Behind Dillinger Four’s punk rock bravado and beer-fueled humor lies four intelligent guys from Minnesota who can quote Thomas Paine’s “Common Sense” while chomping on burritos.

“On the one hand, we don’t want to have anyone think of us solely as just this goofy band of fat guys that play music,” Costello says. “But on the other hand, we don’t ever want to be relegated to the category of ultra-political bands that are going to talk down to you and yell at you about something at a show.”

Instead, the band fires off material from throughout their eight-year history, songs with wry titles such as “Suckers Int’l. has Gone Public” and “Music is None of My Business.”

And then there is the “Moby Dick” of a title “SELLTHEHOUSESELLTHECARSSELLTHEKIDSFINDSOMEONEELSEFORGETITI’MNEVERCOMINGBACKFORGETIT,” which appears on “Situationist Comedy.”

“On the next record we’re going to have one even longer than that,” Costello says – or is that threatens?

But the unorthodox titles are there for a purpose: to give the name a character of its own.

“It’s like, if the final line in the novel is, ‘And then there was peace,’ the book doesn’t get named, ‘And Then There was Peace,” he explains.

The same goes for D4 album titles. The Minnesota punks culled “Situationist Comedy” from a movement in the ’50s and ’60s called the Situationist Movement. The Situationists found creative ways to get political ideas across in the simplest way possible.

“You don’t have to get all academic about this stuff that we’re putting up with everyday,” he continues.

“The Situationists did a lot of really neat things. They’d destroy streets so that banking sections of Paris would be inoperable for a day or two.”

Partially, the album title speaks to D4’s emulation of the movement in its desire to make a serious point while still having fun.

But it also has a more pessimistic meaning.

“You look at what punk rock is being known as today, [and] it’s pretty sad,” Costello says. “At one point it was pretty challenging, creative and almost kind of augural kind of music.

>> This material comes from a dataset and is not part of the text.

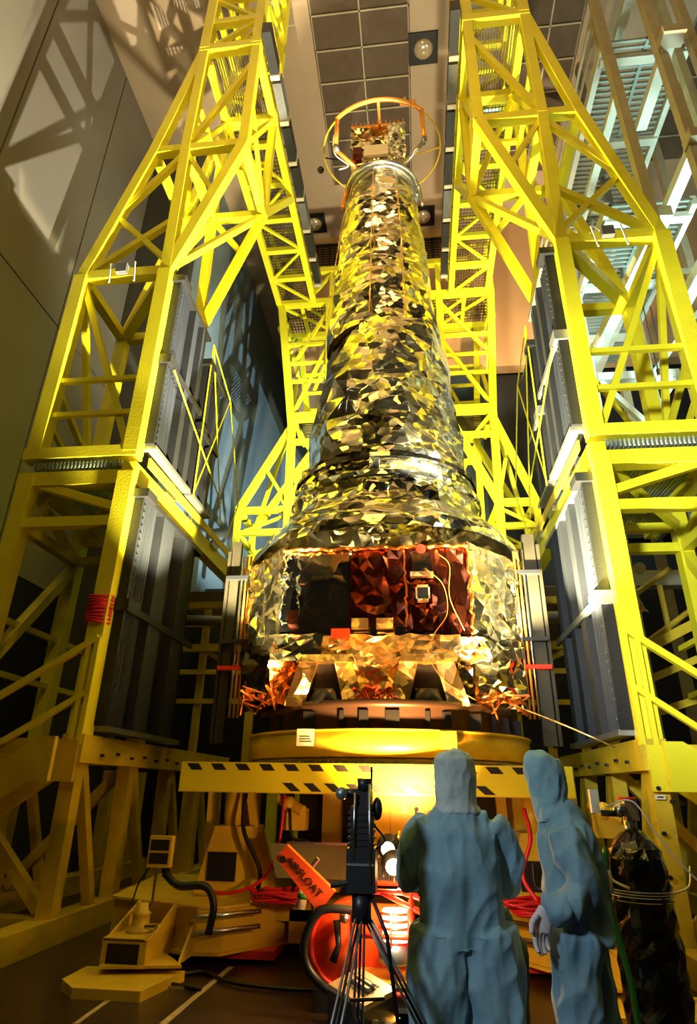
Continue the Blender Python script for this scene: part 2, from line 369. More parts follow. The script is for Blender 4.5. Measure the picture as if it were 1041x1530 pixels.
    b('deck_beam', (UO+.14, FY, 5.73), (UI-.1, FY, 5.73), .17, .2); b('deck_beam', (UO+.14, FY+.02, 5.33), (UI-.1, FY+.02, 5.33), .2, .2)
    b('deck_beam', (UO, RY, 5.36), (UI, RY, 5.36), .16, .2)
    b('deck_beam', (UO, FY, 5.36), (UO, 9.6, 5.36), .16, .2)
    g = MB(); x = UI+.1
    while x < UO-.05: g.bar(p(x, FY-.09, 5.53), p(x, RY+1.0, 5.53), .018, .10); x += .055
    part('grating', g, TEAL, T, kind='stuff')
    # long inner beam carrying the radiator panels, with plates
    b('deck_beam', (UI-.02, FY-.08, 5.40), (UI-.02, 13.2, 5.52), .2, .30)
    for k in range(4): b('clip_plate', (UI-.14, 7.9+k*1.1, 5.60), (UI-.14, 8.25+k*1.1, 5.61), .05, .1, STEEL)
    b('kick_plate', (UI-.16, 7.2, 5.68), (UI-.16, 12.4, 5.78), .03, .14, OCH)
    b('gusset', (UI, FY-.02, 5.25), (UI-.02, FY+.6, 5.0), .12)
    # base frame
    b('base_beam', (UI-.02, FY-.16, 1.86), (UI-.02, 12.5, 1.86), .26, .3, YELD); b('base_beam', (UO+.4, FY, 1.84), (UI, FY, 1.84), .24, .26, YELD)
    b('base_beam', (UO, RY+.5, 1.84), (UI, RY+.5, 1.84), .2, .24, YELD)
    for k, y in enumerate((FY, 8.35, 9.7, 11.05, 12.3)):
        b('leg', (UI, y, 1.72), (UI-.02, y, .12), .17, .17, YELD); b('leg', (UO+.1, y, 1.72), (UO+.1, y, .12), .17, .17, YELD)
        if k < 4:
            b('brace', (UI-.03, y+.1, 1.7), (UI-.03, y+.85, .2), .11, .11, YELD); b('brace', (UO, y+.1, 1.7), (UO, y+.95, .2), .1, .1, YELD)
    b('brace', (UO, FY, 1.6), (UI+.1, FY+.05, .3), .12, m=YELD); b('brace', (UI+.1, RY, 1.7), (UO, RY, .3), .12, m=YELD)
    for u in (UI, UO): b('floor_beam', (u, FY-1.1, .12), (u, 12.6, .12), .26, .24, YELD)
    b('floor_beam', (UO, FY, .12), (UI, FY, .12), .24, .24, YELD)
    # bolts
    bt = MB()
    for k in range(14):
        y = 7.3+k*.4; c = Vector(p(UI-.16, y, 1.80+.03*(k % 2))); bt.lathe(c, [(.0, -.01), (.03, -.01), (.03, .02), (.0, .02)], 6)
    part('bolts', bt, DARK, T, kind='stuff')
    return T
tower(-1, 'left yellow steel gantry tower with a tapering truss top')
tower(1, 'right yellow steel gantry tower in front of the white platform')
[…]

“And now it’s very cute and cuddly and delightful and something suburban moms giggle at and think it’s something like Avril Lavigne, what have you, Blink-182.”

Costello speaks almost bitterly about punk’s evolution.

“Situationism helped inspire this and 20 years later it’s bastardized itself into this bizarre mall-friendly, nonthreatening, not-making-you-want-to-think piece of shit.”

Even as Costello reports that the sky is now twice as dark as it was earlier, his attitude lightens as he talks about the content of D4’s “The Total Fucking Emo Tour.”

He says the band has been telling the crowds: “Tell that weird cousin that you don’t know that we’re emo, ’cause all the emo people want to be called punk. Fine, they can have punk, I want emo.”

It’s good to know a tropical storm can’t keep a good punk down.

“If you weigh as much as I do it takes a lot more than a little fuckin’ wind to blow you away.”